Webb telescope discovers oldest galaxies ever observed
PARIS
The James Webb Space Telescope has discovered the four most distant galaxies ever observed, one of which formed just 320 million years after the Big Bang when the universe was still in its infancy, new research said on April 4.
The Webb telescope has unleashed a torrent of scientific discovery since becoming operational last year, peering farther than ever before into the universe's distant reaches, which also means it is looking back in time.
By the time light from the most distant galaxies reaches Earth, it has been stretched by the expansion of the universe and shifted to the infrared region of the light spectrum.
The Webb telescope's NIRCam instrument has an unprecedented ability to detect this infrared light, allowing it to quickly spot a range of never-before-seen galaxies, some of which could reshape astronomers' understanding of the early universe.

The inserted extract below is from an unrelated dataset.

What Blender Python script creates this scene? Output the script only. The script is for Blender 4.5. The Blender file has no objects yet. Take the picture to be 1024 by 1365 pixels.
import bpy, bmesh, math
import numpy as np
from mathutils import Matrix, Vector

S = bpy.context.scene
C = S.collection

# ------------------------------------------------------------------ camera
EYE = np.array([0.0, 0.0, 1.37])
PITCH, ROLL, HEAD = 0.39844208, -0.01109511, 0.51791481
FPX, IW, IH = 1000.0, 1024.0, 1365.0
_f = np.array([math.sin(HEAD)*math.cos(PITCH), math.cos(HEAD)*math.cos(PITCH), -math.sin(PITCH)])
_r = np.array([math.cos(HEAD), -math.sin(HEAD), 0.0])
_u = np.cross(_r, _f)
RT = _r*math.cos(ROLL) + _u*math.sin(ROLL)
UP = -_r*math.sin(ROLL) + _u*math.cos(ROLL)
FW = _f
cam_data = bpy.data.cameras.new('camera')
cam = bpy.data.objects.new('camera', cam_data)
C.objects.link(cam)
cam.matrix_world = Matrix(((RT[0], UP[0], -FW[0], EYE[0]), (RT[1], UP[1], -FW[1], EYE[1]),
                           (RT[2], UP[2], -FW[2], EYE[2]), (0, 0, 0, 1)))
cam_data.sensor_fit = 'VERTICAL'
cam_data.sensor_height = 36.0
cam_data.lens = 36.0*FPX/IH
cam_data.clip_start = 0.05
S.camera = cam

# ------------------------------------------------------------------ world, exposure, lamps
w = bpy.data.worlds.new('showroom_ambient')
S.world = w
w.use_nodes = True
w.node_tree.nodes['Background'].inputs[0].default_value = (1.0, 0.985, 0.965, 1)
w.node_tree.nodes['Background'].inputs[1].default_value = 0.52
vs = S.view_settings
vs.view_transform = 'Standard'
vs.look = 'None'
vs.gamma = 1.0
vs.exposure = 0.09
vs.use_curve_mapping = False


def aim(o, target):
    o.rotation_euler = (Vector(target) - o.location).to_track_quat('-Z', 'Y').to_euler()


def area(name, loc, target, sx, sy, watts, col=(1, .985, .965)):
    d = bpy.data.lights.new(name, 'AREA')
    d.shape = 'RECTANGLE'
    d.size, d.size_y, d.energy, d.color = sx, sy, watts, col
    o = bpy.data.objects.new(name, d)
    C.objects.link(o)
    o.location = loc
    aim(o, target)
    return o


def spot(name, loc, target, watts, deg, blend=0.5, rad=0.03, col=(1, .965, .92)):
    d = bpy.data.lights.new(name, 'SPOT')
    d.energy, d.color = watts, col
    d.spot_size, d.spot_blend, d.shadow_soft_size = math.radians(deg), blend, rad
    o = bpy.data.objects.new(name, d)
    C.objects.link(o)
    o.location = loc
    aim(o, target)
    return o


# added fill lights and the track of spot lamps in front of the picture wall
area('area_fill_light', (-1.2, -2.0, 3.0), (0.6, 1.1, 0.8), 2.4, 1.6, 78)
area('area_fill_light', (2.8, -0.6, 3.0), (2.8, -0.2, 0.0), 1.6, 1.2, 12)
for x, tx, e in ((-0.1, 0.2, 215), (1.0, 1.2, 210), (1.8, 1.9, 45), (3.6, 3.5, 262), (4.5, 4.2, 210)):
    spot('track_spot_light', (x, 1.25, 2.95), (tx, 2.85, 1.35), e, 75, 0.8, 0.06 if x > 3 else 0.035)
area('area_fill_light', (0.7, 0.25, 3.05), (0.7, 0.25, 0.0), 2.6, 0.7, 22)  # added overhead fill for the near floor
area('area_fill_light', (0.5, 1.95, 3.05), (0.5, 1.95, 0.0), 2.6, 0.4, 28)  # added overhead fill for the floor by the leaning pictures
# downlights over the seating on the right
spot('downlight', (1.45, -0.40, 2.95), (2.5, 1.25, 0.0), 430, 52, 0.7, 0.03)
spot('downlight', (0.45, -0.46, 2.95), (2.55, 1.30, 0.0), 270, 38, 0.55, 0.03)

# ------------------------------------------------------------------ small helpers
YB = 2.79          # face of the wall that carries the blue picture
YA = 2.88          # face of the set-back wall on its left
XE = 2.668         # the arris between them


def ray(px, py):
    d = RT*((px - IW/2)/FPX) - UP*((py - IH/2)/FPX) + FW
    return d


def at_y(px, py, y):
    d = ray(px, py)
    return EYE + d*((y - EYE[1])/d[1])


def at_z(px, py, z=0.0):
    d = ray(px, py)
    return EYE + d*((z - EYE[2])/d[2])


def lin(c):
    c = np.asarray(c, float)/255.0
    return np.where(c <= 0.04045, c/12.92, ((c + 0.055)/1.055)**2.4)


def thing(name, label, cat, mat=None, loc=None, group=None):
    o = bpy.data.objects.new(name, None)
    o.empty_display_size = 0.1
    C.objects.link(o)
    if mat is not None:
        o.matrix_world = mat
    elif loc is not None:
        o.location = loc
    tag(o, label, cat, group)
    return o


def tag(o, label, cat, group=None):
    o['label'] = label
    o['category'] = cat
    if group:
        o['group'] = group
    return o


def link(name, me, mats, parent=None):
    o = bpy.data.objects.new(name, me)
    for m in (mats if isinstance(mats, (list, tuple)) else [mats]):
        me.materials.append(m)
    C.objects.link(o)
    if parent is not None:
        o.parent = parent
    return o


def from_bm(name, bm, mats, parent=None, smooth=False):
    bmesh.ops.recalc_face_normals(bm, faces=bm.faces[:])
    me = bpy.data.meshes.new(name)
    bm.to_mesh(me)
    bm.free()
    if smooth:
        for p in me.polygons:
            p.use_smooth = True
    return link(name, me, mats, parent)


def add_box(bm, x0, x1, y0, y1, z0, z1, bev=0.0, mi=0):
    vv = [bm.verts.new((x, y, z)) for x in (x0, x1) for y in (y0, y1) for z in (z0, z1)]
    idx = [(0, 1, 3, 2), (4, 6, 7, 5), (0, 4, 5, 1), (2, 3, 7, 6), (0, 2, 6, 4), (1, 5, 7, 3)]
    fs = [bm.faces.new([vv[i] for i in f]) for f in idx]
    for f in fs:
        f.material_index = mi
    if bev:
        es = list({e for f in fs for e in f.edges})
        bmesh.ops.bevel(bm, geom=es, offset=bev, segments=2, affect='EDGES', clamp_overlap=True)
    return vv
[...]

In two studies published in the Nature Astronomy journal, astronomers revealed they have "unambiguously detected" the four most distant galaxies ever observed.

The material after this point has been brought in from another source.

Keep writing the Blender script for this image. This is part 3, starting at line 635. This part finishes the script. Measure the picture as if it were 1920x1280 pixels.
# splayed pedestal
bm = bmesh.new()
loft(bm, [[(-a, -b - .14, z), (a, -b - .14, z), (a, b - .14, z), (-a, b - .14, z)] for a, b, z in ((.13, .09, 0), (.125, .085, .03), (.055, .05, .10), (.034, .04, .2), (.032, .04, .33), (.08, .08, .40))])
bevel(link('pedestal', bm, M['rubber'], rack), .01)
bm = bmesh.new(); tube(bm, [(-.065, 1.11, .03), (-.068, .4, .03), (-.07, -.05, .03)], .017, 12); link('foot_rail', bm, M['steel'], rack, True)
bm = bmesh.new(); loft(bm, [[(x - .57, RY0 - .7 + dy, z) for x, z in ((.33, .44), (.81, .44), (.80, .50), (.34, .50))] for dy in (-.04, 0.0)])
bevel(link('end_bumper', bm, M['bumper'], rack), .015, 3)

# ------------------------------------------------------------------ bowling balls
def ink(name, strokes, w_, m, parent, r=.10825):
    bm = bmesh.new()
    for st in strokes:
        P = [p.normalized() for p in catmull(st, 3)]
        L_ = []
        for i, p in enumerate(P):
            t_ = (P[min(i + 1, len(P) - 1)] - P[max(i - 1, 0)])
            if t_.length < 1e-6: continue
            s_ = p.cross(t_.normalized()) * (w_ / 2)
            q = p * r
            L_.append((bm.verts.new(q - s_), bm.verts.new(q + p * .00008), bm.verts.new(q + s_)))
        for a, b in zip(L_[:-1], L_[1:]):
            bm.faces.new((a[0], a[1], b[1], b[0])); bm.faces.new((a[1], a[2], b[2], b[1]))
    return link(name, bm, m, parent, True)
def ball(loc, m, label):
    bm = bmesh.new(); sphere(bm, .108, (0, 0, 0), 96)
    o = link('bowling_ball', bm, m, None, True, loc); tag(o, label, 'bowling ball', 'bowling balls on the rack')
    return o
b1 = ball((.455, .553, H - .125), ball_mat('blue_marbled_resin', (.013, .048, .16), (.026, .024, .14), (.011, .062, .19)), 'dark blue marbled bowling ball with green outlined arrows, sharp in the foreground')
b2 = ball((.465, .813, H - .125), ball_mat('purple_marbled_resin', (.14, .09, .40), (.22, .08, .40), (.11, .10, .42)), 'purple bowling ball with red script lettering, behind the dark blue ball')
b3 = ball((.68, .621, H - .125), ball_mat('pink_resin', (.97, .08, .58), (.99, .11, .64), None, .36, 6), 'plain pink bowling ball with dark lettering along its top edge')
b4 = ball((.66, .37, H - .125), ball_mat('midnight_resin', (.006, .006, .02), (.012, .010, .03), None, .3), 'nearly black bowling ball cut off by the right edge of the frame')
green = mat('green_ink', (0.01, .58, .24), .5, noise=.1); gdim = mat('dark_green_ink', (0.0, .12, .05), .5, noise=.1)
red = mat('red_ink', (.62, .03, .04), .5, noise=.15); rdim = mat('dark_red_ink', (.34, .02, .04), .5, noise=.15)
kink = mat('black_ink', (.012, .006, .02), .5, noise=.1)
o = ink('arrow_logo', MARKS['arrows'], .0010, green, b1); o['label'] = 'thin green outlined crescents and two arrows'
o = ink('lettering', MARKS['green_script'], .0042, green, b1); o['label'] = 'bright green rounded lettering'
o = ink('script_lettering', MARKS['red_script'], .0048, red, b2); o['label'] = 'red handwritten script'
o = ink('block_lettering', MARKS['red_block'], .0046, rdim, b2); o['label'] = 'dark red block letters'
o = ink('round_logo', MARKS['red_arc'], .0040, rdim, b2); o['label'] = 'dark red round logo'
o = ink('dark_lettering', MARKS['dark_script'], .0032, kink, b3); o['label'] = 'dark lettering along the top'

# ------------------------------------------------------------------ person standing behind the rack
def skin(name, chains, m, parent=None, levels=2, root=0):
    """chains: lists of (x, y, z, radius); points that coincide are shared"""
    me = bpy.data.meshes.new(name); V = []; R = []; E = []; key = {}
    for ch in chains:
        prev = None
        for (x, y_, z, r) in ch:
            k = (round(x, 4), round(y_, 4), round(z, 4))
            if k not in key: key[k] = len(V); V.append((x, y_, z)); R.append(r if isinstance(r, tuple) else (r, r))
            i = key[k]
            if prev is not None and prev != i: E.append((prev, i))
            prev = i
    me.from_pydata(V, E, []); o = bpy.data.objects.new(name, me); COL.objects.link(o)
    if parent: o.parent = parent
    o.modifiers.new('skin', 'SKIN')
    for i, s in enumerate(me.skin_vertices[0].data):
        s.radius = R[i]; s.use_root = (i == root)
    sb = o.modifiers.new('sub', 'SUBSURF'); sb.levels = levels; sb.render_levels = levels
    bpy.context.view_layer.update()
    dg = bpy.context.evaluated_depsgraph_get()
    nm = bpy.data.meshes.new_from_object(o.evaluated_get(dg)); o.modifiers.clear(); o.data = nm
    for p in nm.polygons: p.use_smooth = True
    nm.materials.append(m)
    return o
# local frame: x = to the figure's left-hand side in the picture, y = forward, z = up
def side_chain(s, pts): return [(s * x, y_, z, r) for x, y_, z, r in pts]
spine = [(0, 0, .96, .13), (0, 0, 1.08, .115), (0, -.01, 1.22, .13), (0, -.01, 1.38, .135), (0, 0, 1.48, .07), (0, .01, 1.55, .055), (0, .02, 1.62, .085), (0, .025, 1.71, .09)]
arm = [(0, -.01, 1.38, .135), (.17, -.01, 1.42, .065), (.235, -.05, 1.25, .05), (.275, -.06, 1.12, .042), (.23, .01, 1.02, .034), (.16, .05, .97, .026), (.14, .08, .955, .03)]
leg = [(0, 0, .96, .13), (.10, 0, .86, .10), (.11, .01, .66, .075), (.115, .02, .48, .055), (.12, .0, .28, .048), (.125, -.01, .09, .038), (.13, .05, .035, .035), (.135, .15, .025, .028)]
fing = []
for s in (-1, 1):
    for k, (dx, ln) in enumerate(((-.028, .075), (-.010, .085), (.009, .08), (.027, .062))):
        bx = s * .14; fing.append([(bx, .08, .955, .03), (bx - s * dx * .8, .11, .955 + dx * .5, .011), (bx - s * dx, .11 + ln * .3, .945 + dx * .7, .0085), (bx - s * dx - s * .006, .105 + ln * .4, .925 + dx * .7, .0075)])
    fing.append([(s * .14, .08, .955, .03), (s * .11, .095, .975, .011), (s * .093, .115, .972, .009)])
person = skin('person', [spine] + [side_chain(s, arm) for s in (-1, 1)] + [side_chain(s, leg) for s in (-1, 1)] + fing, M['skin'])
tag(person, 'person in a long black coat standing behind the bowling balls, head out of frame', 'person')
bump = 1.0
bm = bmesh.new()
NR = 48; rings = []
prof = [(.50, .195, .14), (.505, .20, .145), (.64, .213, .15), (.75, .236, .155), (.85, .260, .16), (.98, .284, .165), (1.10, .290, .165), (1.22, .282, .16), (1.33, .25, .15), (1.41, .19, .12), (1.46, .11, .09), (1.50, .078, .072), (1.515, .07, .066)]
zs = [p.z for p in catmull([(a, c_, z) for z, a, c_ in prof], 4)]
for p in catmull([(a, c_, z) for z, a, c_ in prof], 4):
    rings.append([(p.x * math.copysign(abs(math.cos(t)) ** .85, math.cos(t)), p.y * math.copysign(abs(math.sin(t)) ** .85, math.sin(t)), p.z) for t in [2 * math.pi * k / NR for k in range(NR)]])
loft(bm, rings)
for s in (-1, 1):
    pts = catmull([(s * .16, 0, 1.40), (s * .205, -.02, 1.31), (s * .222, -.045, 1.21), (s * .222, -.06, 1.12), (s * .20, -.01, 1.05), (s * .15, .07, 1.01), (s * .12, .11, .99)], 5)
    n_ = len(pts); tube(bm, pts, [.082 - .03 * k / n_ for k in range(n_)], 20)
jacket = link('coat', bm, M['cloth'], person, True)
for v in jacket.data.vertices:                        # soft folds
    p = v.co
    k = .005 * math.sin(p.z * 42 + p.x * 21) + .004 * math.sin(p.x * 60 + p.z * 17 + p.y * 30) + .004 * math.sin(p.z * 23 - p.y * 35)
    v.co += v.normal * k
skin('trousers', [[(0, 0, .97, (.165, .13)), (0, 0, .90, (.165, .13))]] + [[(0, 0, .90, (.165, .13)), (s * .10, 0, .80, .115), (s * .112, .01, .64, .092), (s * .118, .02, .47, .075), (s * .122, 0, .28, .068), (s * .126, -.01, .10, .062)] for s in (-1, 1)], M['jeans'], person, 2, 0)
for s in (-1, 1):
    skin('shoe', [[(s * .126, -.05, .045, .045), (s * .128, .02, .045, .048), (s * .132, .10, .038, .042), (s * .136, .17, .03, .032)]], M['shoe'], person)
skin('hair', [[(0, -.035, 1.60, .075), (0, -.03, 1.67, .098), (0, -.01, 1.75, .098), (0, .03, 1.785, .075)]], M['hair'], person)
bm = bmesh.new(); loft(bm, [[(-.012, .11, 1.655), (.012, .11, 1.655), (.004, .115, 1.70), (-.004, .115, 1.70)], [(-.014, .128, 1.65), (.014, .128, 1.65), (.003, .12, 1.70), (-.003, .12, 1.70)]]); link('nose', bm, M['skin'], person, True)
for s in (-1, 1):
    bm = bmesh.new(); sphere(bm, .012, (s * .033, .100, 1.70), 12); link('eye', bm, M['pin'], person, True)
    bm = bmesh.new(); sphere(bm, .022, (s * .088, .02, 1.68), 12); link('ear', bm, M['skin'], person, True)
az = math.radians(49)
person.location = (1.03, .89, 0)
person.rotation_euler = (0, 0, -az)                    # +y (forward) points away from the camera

The galaxies date from 300 to 500 million years after the Big Bang more than 13 billion years ago, when the universe was just two percent of its current age.
That means the galaxies are from what is called "the epoch of reionization," a period when the first stars are believed to have emerged. The epoch came directly after the cosmic dark ages brought about by the Big Bang.
Stephane Charlot, a researcher at the Astrophysics Institute of Paris and co-author of the two new studies, told AFP that the farthest galaxy, called JADES-GS-z13-0, formed 320 million years after the Big Bang. That is the greatest distance ever observed by astronomers, he said.
The Webb telescope also confirmed the existence of JADES-GS-z10-0, which dates from 450 million years after the Big Bang and had previously been spotted by the Hubble Space Telescope.
All four galaxies are "very low in mass," weighing roughly a hundred million solar masses, Charlot said. The Milky Way, in comparison, weighs 1.5 trillion solar masses by some estimations. But the galaxies are "very active in star formation in proportion to their mass," Charlot said.